Study Sees California Hitting 1.5 Mil ZEV Target by 2025

Publication Date
Author
Paul A. Eisenstein
Source
The Detroit Bureau

Despite a slow start, California should be able to hit its ambitious goal of putting 1.5 million zero-emissions vehicles, or ZEVs, on the road by 2025, according to a new study.

Governor Jerry Brown last week announced plans to step that up a notch, with a goal of having 5 million ZEVs in use in California by 2025. That would likely cement the state’s position as the greenest in the U.S., though the study also noted that the country is losing ground to China which it predicted will be adding as many as 7 million so-called New Energy Vehicles to its national fleet by the middle of the coming decade.

“2017 marked a turning point for electric vehicles,” said F. Noel Perry, businessman and founder of California-based think tank Next 10, pointing to decline costs and increasing range, among other factors. “The growth we’re seeing in California’s ZEV market shows that the state is standing alongside leading countries in the transition to a cleaner transportation future.”

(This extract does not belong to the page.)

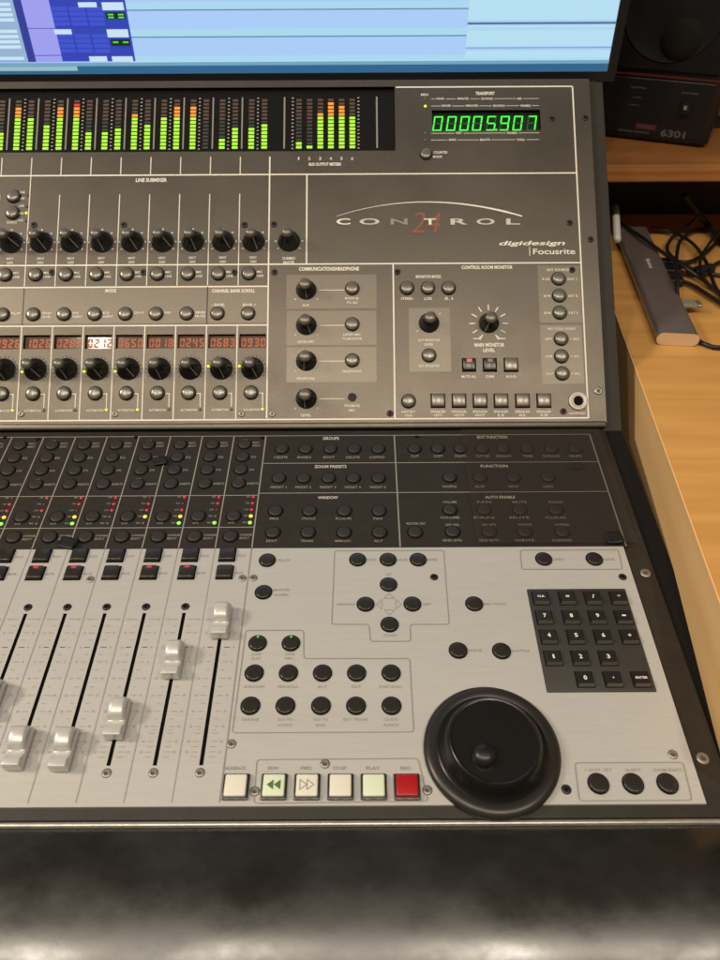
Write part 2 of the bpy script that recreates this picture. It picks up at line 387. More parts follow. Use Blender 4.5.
# ---- red channel displays
reds = ['0930', '0683', '0245', '0018', '0650', '0212', '0283', '1026', '0926', '0310', '0442', '0150']
for k in range(NCH):
    a, b = div(k+1)+.0018, div(k)-.0018
    mb = MB(); mb.quad(a, b, vd0, vd1, -.0035, 'redwindow'); d = pu('channel_display', mb, 0, 0)
    mb = MB()
    for i, ch in enumerate(reds[k]): seg7(mb, ch, a+.0012+i*.0056, vd0+.0022, .0040, (vd1-vd0)*.6, 'digit_red', None, .05, .00125, -.0032)
    obj('display_digits', mb, d, MU)
# ---- knob meshes
def knob_mesh(r, h, rc):
    mb = MB(); mb.lathe([(r*1.07, 0), (r*1.07, .0006), (r, .0010), (r*.985, .0022), (r*.57, h*.60), (rc*1.02, h*.86), (rc, h*.9)], 40, 'knob', rib=.15, riblim=(3, 5))
    pz = [(r*1.0, .0024), (r*.60, h*.60), (rc*1.10, h*.86)]
    for (a_, b_), (c_, d_) in zip(pz, pz[1:]): mb.face([(-.0005, a_, b_), (.0005, a_, b_), (.0005, c_, d_), (-.0005, c_, d_)], 'knob_glint_line')  # pale pointer strip that also paints the crease highlight on the flank
    k = mb.mesh('knob', 50)
    mc = MB(); mc.lathe([(rc*1.06, 0), (rc*1.08, h*.06), (rc*.98, h*.12), (rc*.72, h*.165), (rc*.35, h*.185), (.0002, h*.19)], 28, 'knobcap')
    return k, mc.mesh('knob_cap', 50)
KA = knob_mesh(.0093, .0185, .0043); KB = knob_mesh(.0084, .0150, .0047)
def knob(name, K_, u, v, rz, h):
    o = pu(name, K_[0], u, v, 0, rz); obj('knob_cap', K_[1], o, MU @ T(u, v, h*.9, rz)); return o
def dome_mesh(r, h, k, ring='gap'):
    mb = MB(); mb.lathe([(r*1.16, .0003), (r*1.15, .0006), (r*1.03, .0006)], 28, ring, cap=False)
    if k == 'btn':
        mb.lathe([(r, .0002), (r, h*.7), (r*.95, h*.9), (r*.86, h*.97), (r*.4, h), (.0002, h*1.0)], 32, k); return mb.mesh('button', 55)
    mb.lathe([(r, .0002), (r, h*.5), (r*.93, h*.78), (r*.75, h*.93), (r*.4, h), (.0002, h*1.01)], 28, k); return mb.mesh('button', 55)
BD = dome_mesh(.0056, .0034, 'dome')
def sq_mesh(s, h, k, bev=.0012):
    mb = MB(); mb.box(-s/2-.0007, s/2+.0007, -s/2-.0007, s/2+.0007, 0, .0004, 'gap', False); mb.bbox(-s/2, s/2, -s/2, s/2, 0, h, k, bev, 3); return mb.mesh('square_button', 50)
SQG = sq_mesh(.0112, .0034, 'dome', .0014); SQB = sq_mesh(.0108, .0030, 'btn')
def led_mesh(r, k, h=.0009):
    mb = MB(); mb.lathe([(r, 0), (r, h*.5), (r*.7, h*.9), (.0001, h)], 12, k); return mb.mesh('indicator_light', 60)
LED = {k: led_mesh(.0012, k) for k in ('led_red', 'led_redoff', 'led_yellow', 'led_lime', 'led_green', 'led_off')}
LEDL = {k: led_mesh(.0015, k) for k in ('led_yellow', 'led_green', 'led_red', 'led_off')}
def screw_mesh(r, k):
    kk = 'slot' if k == 'steel' else 'gap'; mb = MB(); mb.lathe([(r*1.1, 0), (r*1.08, .0003), (r*.8, .0006), (r*.5, .0008), (r*.46, .0007)], 20, [k, k, k, kk], cap=False); mb.lathe([(r*.46, .0007), (.0001, .00075)], 10, kk); return mb.mesh('screw', 60)
SCD = screw_mesh(.0026, 'darksteel'); SCS = screw_mesh(.0026, 'steel'); SCB = screw_mesh(.0034, 'steel')
# row: input gain
angs = [R(a) for a in (205, 222, 200, 236, 212, 196, 228, 215, 240, 208, 220, 200)]  # turned so the painted strip sits on the lit lower right flank
v0 = UVv(242)
tm = MB()
def tmflush(name='knob_scale'):
    global tm
    if tm.f: pu(name, tm, 0, 0)
    tm = MB()
def ticks(u, v, r, a0, a1, n, ln, wd, k='white_print', w=.0003, mb=None):
    mb = mb or tm
    for i in range(n):
        a = R(a0+(a1-a0)*i/(n-1)); c, s_ = math.cos(a), math.sin(a)
        mb.line([(u+c*r, v+s_*r), (u+c*(r+ln), v+s_*(r+ln))], wd, w, k)
for k in range(NCH):
    knob('gain_knob', KA, cen(k)-.0005, v0, angs[k], .0185)
    for a in (215, 325, 180, 0, 45, 90): ticks(cen(k)-.0005, v0, .0108, a, a+1, 2, .0016, .0011)
    tmflush()
    x0 = 254.5-30.4*k
    text('upper_lettering', 'INPUT', 'U', 0, 258, 2, 'white_print', wpx=7, uv=(cen(k)-.0005, UVv(258.3))); text('upper_lettering', 'GAIN', 'U', 0, 262, 2, 'white_print', wpx=6, uv=(cen(k)-.0005, UVv(262.3)))
    ub = cen(k)-.0042; vb_ = UVv(274.3)
    pu('round_button', BD, ub, vb_)
    if k in (1, 5): pu('indicator_light', LED['led_redoff'], ub, vb_+.0062, .0004)
    text('upper_lettering', 'MIC', 'U', 0, 272, 1.8, 'white_print', 'LEFT', uv=(ub+.0072, UVv(272.6))); text('upper_lettering', 'LINE', 'U', 0, 276, 1.8, 'white_print', 'LEFT', uv=(ub+.0072, UVv(276.6)))
knob('gain_knob', KA, U(289, 242)[0], v0, R(5), .0185)
for a in (215, 325, 180, 0): ticks(U(289, 242)[0], v0, .0108, a, a+1, 2, .0018, .0011)
tmflush()
text('upper_lettering', 'SUBMIX', 'U', 289, 258.5, 2.2, 'white_print', wpx=13); text('upper_lettering', 'MASTER', 'U', 289, 262.5, 2.2, 'white_print', wpx=11)
for k in (8, 9, 10, 11):
    for y in (196, 212.5): pu('round_button', BD, cen(k)-.001, UVv(y))
    for y, c in ((194.5, 'led_redoff'), (206, 'led_redoff'), (212.5, 'led_lime' if k == 8 else 'led_off'), (220.5, 'led_off')): pu('indicator_light', LED[c], cen(k)+.0112, UVv(y))
    for y in (192, 198, 205.5, 213, 220): text('upper_lettering', 'LINE', 'U', 0, y, 1.8, 'white_print', uv=(cen(k)+.0068, UVv(y)), wpx=5)
    text('upper_lettering', 'SOURCE', 'U', 0, 222, 2, 'white_print', uv=(cen(k)-.001, UVv(222)), wpx=10)
# row: mode buttons
MODE = ['', '', 'SEND MUTE', 'PAN', 'GROUP', 'EQ INSERT', 'DYN INSERT', 'SEND LEVEL', 'FLIP', 'SHIFT', 'DISPLAY', 'AUX']
for k in range(NCH):
    ub = cen(k)-.0042; pu('round_button', BD, ub, UVv(314))
    if k > 1:
        for j, wd_ in enumerate(MODE[k].split()): text('upper_lettering', wd_, 'U', 0, 313, 1.9, 'white_print', 'LEFT', uv=(ub+.0075, UVv(313+j*3.6)), wpx=10 if len(wd_) > 3 else 6)
text('upper_lettering', 'MODE', 'U', 111, 291, 2.8, 'white_print', wpx=11, bold=.02)
text('upper_lettering', 'CHANNEL BANK SCROLL', 'U', 233.5, 291, 2.8, 'white_print', wpx=43, bold=.02)
text('upper_lettering', '- BANK', 'U', 218.5, 305, 2.4, 'white_print', wpx=13); text('upper_lettering', 'BANK +', 'U', 249.5, 305, 2.4, 'white_print', wpx=13)
text('upper_lettering', 'LINE SUBMIXER', 'U', 151.5, 180.3, 3, 'white_print', wpx=31, bold=.02)
# row: encoders + select
for k in range(NCH):
    ue = cen(k)+.0002; ve = UVv(369)
    knob('encoder_knob', KA, ue, ve, R(random.uniform(188, 245)), .0185)
    ticks(ue, ve, .0107, -35, 215, 15, .0012, .0008, 'charcoal'); tmflush()
    if k in (0, 1, 4, 5, 7): pu('indicator_light', LED['led_lime'], ue-.0112, ve-.0022 if k > 2 else ve+.002)
    us_ = cen(k)-.0006; pu('round_button', BD, us_, UVv(393.3))
    c = 'led_lime' if k in (0, 4, 5, 8) else 'led_off'
    pu('indicator_light', (LEDL['led_off'] if c == 'led_off' else LED['led_lime']), cen(k)+.0094, UVv(409.7))
    e = cen(k)+.0094; tm.line([(us_+.0066, UVv(393.8)), (e, UVv(393.8)), (e, UVv(407.5))], .0007, .0003, 'white_print'); tmflush('lamp_pointer_line')
    text('upper_lettering', 'AUTOMATION', 'U', 0, 410.4, 1.9, 'white_print', 'RIGHT', uv=(e-.0022, UVv(410.4)), wpx=17)
# communications block
for y in (290, 325.3, 361, 398.6):
    u, v = U(306.3, y); knob('level_knob', KB, u, v, R(random.uniform(160, 215)), .0150)
    tm.line([(U(319, y)[0], v-.0004), (U(344.5, y)[0], v-.0004)], .0006, .00045, 'white_print')
    for a in (222, 318): ticks(u, v, .0122, a, a+1, 2, .0013, .0012, w=.00045)
    tmflush()
for y in (288.6, 324.4, 360.5): u, v = U(352.3, y); pu('round_button', BD, u, v)
mb = MB(); mb.lathe([(.0038, .0004), (.0036, .0003), (.0001, .0002)], 20, 'charcoal'); u, v = U(352.3, 397.3); pu('microphone_hole', mb, u, v, .0001)
X = 'upper_lettering'; WP = 'white_print'
def tt(s, x, y, h, w_, k=WP, bold=0, plane='U', sec=X, **kw): text(sec, s, plane, x, y, h, k, wpx=w_, bold=bold, **kw)
tt('COMMUNICATIONS/HEADPHONE', 329, 269, 3, 60, bold=.02)
tt('AUX', 306, 305.3, 2, 7); tt('LISTEN MIC', 306, 342, 2, 17); tt('HEADPHONE', 306, 378.7, 2, 18); tt('LEVEL', 306, 415.3, 2.2, 10)
tt('MONITOR', 352, 298.6, 2, 14); tt('TO SLS', 352, 302.7, 2, 11); tt('LISTEN MIC', 352, 334.7, 2, 17); tt('TO MONITOR', 352, 338.9, 2, 20)
tt('HEADPHONE', 352, 371.5, 2, 19); tt('TALKBACK', 352, 405.8, 2, 16); tt('MIC', 352, 410.4, 2, 6)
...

The Golden State currently offers one of the most lucrative incentive programs in the country, after federal EV tax credits of up to $7,500 per vehicle. And as part of his 2030 plan, Gov. Brown said he wants state lawmakers to set aside another $2.5 billion for both buyer incentives and other moves to boost demand. That would include expanding the current base of 14,000 charging stations to 250,000, while increasing the number of hydrogen pumping stations from 31 today to 200.

There are plenty of skeptics who question whether California’s targets can be met. The Obama Administration fell well short of its goal of putting 1.5 million plug-based vehicles on U.S. roads by 2015. And sales of electrified vehicles of all sorts, including hybrids, plug-ins and BEVs, slowed substantially as gas prices fell.

But momentum appears to be picking up, especially in green-minded California, noted a study for Next 10 conducted by research firm Beacon Economics. It found ZEV sales jumped 29.1% from 2016 to 2017, bringing that segment’s share of the overall new vehicle market in the state to 4.5% last year, up from 3.6% in 2016. Nonetheless, the study suggested that the compounded annual growth rate needed to hit California’s 2025 target is an aggressive 20 percent.

As of last October, more than 337,000 ZEVs were registered in California. Meanwhile the study estimated about 1 million ZEVs were sold worldwide last year.

But as fast as demand has grown in California, it may not come close to keeping up with what is expected to happen in a number of overseas markets. Several countries, notably Norway and India, have already set schedules for phasing out gas- and diesel-powered vehicles. France, the UK, Germany and China are considering similar bans. Even if it doesn’t move that far, China recently enacted its New Energy guidelines which will push rapid growth for battery-electric vehicles and other ZEV models.

China now has about 650,000 EVs on the road, and the study forecasts ZEVs will account for 20% of that market by 2025, which would mean the sale of as many as 7 million annually by then.

“Often with advanced technology, adoption hits a tipping point and then you see exponential growth – an s-curve – rather than incremental, linear rates of adoption. And zero-emission vehicles are following this pattern,” said Adam Fowler, an economist at Beacon Economics.

The new study is just one of several recent reports anticipating rapid growth in demand of ZEVs and, more broadly, hybrids and other clean vehicles. One, released last month by the Boston Consulting Group, estimated that by 2030 about a third of the vehicles sold in the U.S. will use some form of electrification.

Looking further out, the Next 10 report estimates “that electric vehicles could be as ubiquitous in 2040 as smartphones are today.